In order to understand better how this TC is related with the
INSPIRE-5Gplus framework, Figure 7 shows how each one of the
elements within the High Level Architecture (HLA) participates in
the deployment of an E2E Network Slice:
1) Vertical requests an E2E network slice (slice) with an
associated SSLA to the E2E Network Slice Manager (Slicer).
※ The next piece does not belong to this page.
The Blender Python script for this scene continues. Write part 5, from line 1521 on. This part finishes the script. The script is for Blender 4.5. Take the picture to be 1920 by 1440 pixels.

2) The E2E Slicer allocates each Network Service (NS) to the
correct domain and requests its deployment to the specific Domain
Slicer.
3) The E2E Slicer requests the SDN Controller to configure the
inter-domain paths between NSs. 4) The E2E Slicer requests the
associated SSLA to the E2E Policy&SSLA Manager (PS). 5) The E2E
PS requests to each Domain PS to configure and associate the SSLA
to the deployed
NSs. 6) The E2E Slicer requests to the E2E Security Orchestrator
(SO) the Security Functions (SF)
deployment next to the E2E slice NSs to add the expected
security. 7) The E2E SO requests to each Domain SO the specific SF
deployment. 8) The E2E SO requests the E2E Security Intelligence
Engine (SIE) to monitor the E2E slice. 9) The E2E SIE configures
each Domain SIE to monitor the NSs security performance.
10) Once all the elements are deployed and configured, the data
is saved and the E2E slice ready.
Figure 7: E2E Network Slice Deployment step within the HLA.
3.2.1.3 Target KPI
In order to evaluate the previous attack situations and ensure
that the security functionalities work according to the
expectations and have a good performance, Table 5 shows the
selected KPI with the associated Service Level Requirements (SLRs).
The selected list is intended to be an initial list of values to be
used as reference, so in future works this table may be
updated.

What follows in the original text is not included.